Lynne Yamaguchi: At the end of 2002, acting on a gut feeling, Lynne Yamaguchi quit her career as an editor and book designer to become a woodturner—giving notice at her job before she even knew how to turn. Now an internationally known turner, Lynne uses traditional lathe techniques to create sculptural vessels that are deeply informed by her Japanese heritage. In 2007, she was one of four woodturning fellows selected for the International Turning Exchange, an annual eight-week residency sponsored by the Wood Turning Center (now the Center for Art in Wood) in Philadelphia. She has demonstrated and taught woodturning techniques across the country and sells her work through galleries and art shows and her web site. Her work has been featured in Phoenix Home and Garden, Tucson Home magazine, the Arizona Daily Star, and Woodturning Design, as well as other publications.
Mary Vaneecke: Mary is an artist, author, and teacher whose work has been exhibited internationally and at many local, regional, and national shows. Her work has won numerous awards and been featured in many national publications. Mary explores a myriad of surface design techniques on fabric: painting, discharging, decorative stitching, embellishing, foil, printing, and image transfer. Most of her work is then layered and stitched. These final stitches add durability and critical design elements—texture and dimension—to a piece; they are integral to her work. Mary’s overarching goal is to meet the challenge put to her once by a friend: Show me something I haven’t seen before.

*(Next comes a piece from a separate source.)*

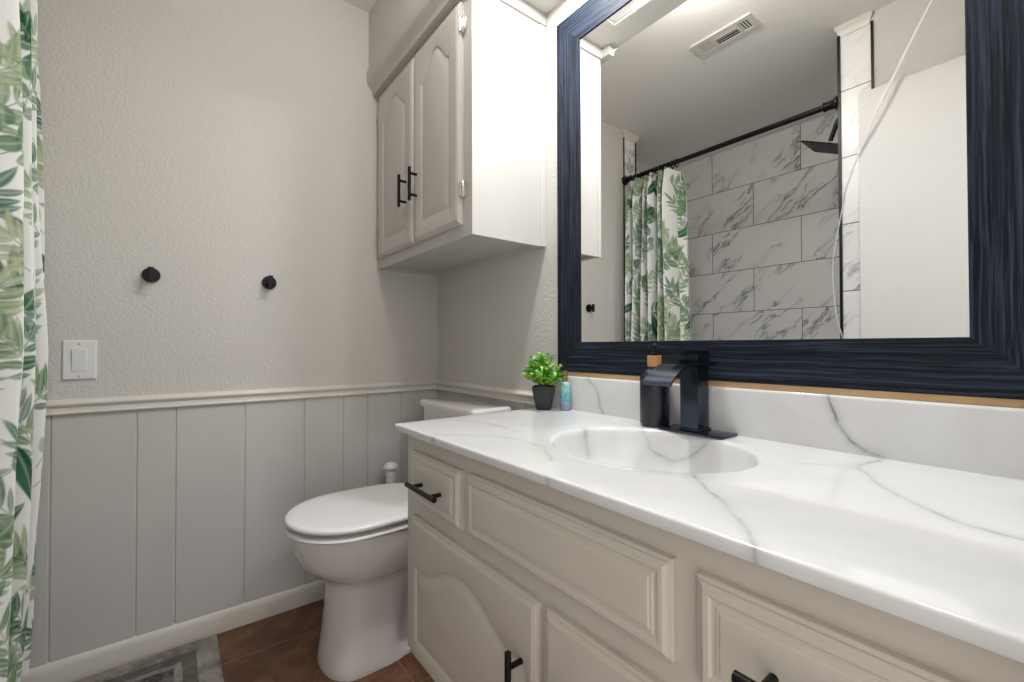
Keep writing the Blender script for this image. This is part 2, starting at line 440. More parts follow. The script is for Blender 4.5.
# ceiling vent
vt = thing('ceiling_vent', 'white louvred air vent in the ceiling, seen in the mirror', 'vent', (.865, -1.035, ZC))
VX0, VX1, VY0, VY1 = .725, 1.005, -1.092, -.978
bm = bmesh.new()
for a in ((VX0, VX1, VY0, VY0+.022), (VX0, VX1, VY1-.022, VY1), (VX0, VX0+.022, VY0+.022, VY1-.022), (VX1-.022, VX1, VY0+.022, VY1-.022), (.812, .824, VY0+.022, VY1-.022), (.928, .940, VY0+.022, VY1-.022)): bx(bm, *a, ZC-.008, ZC+.0)
finish('vent_frame', bm, VENTW, vt, False)
finish('vent_shade_sheet', box(VX0+.02, VX1-.02, VY0+.02, VY1-.02, ZC-.0015, ZC-.0005), DARK, vt, False)  # dark sheet painted as the shade between the louvres
def slat(c, along, L, w, tilt):
    bm = box(-L/2, L/2, -w/2, w/2, -.0008, .0008)
    bmesh.ops.rotate(bm, verts=bm.verts, matrix=Matrix.Rotation(tilt, 3, 'X'))
    if along == 'y': bmesh.ops.rotate(bm, verts=bm.verts, matrix=Matrix.Rotation(PI/2, 3, 'Z'))
    bmesh.ops.translate(bm, verts=bm.verts, vec=c)
    finish('slat', bm, VENTW, vt, False)
for k in range(5): slat((.755+k*.0125, -1.035, ZC-.0055), 'y', .07, .0125, .22)
for k in range(5): slat((.876, -1.068+k*.0165, ZC-.0055), 'x', .104, .009 if k > 2 else .006, .6 if k > 2 else -.6)
for k in range(4): slat((.946+k*.0115, -1.035, ZC-.0055), 'y', .07, .0055, -.5)
adopt(vt)

# ================================================================== bathtub, rod, rings, curtain, shower head, cord
bm = bmesh.new()
def rrect(x0, x1, y0, y1, r, z, n=8):
    out = []
    for cx, cy, a0 in ((x1-r, y1-r, 0), (x0+r, y1-r, 90), (x0+r, y0+r, 180), (x1-r, y0+r, 270)):
        for k in range(n+1):
            a = math.radians(a0+90*k/n); out.append((cx+r*math.cos(a), cy+r*math.sin(a), z))
    return out
loft(bm, [rrect(-.262, 1.192, -2.236, -1.512, .02, .0), rrect(-.262, 1.192, -2.236, -1.512, .02, .38), rrect(-.256, 1.186, -2.23, -1.518, .02, .39),
          rrect(-.20, 1.13, -2.17, -1.58, .12, .39), rrect(-.19, 1.12, -2.16, -1.59, .12, .375), rrect(-.13, 1.06, -2.12, -1.63, .14, .14), rrect(-.05, .98, -2.05, -1.67, .14, .09)])
tub = tag(finish('bathtub', bm, TUBM), 'white bathtub behind the leaf print curtain', 'bathtub')

RY = -1.402; RZ = 2.104
rod = thing('curtain_rod', 'black shower curtain rod across the tub, seen in the mirror', 'curtain rod', (.6, RY, RZ))
bm = bmesh.new(); tube(bm, [(.03, RY, RZ), (1.176, RY, RZ)], .0135, 20); finish('rod', bm, BLACK, rod)
for s, x0 in ((1, .0065), (-1, 1.1995)):
    bm = bmesh.new(); lathe(bm, [(.030, 0), (.030, .006), (.022, .016), (.0195, .03), (.0195, .05), (.022, .052), (.022, .056), (.0145, .06)], (x0, RY, RZ), (s, 0, 0)); finish('rod_flange', bm, BLACK, rod)
adopt(rod)
ring0 = None
NF = 6.0
def cy_fold(u): return math.sin(2*PI*NF*u - .25*PI)
for k in range(12):
    x = .09+.30*k/11
    if ring0 is None:
        bm = bmesh.new()
        pts = [(0, .021*math.cos(a), .021*math.sin(a)-.006) for a in [2*PI*i/24 for i in range(24)]]
        pts.append(pts[0]); tube(bm, pts, .003, 8)
        bx(bm, -.003, .003, -.003, .003, -.036, -.024)
        ring0 = finish('curtain_ring', bm, BLACK); ro = ring0
    else:
        ro = ring0.copy(); COL.objects.link(ro)
    ro.location = (x, RY, RZ); tag(ro, 'small black curtain ring on the rod above the gathered curtain', 'curtain ring', 'curtain rings on the rod')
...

Her current work (particularly the Samaras and Circlesss series) explores the tension between the human need to make order out of chaos—and the ultimate futility of that endeavor. The illusion of transparency and the S curve composition are recurring themes.

Peter Eisner: Peter is originally from Chicago but moved to Arizona in 1967. In addition to his art, he loves the West and the outdoors—the mountains, the desert, and the rivers. He splits his time between Arizona and Colorado and enjoys hiking, biking, and whitewater kayaking. He is a physical person, so working with steel is a natural extension of who he is. The sculpture he creates is a way to actualize his relationship with the physical world. He enjoys working with different forms and finishes, including natural rust, patinas, paint, and powder coating. He creates both large and tabletop free-standing pieces as well as wall sculptures.

Sheryl Holland: Sheryl specializes in abstract acrylic paintings of intense color, large shapes and vibrant movement, often with a deep sense of space. After teaching art and humanities in Michigan for fifteen years, she moved to Arizona, where the warm colors of the Southwest have infused her art with new passion and imagination. Painting abstractly invites Sheryl to create spontaneously in the moment. She moves colors freely across the canvas until lines and shapes begin to appear and images emerge. The process is unpredictable, a constant painting in, painting out, layering, starting again. It is complete when she steps back and feels that sense of "Yes!" Viewers complete the creative process when they engage the image and let it speak to them. Sheryl's work hangs in many private collections and is frequently exhibited in area shows.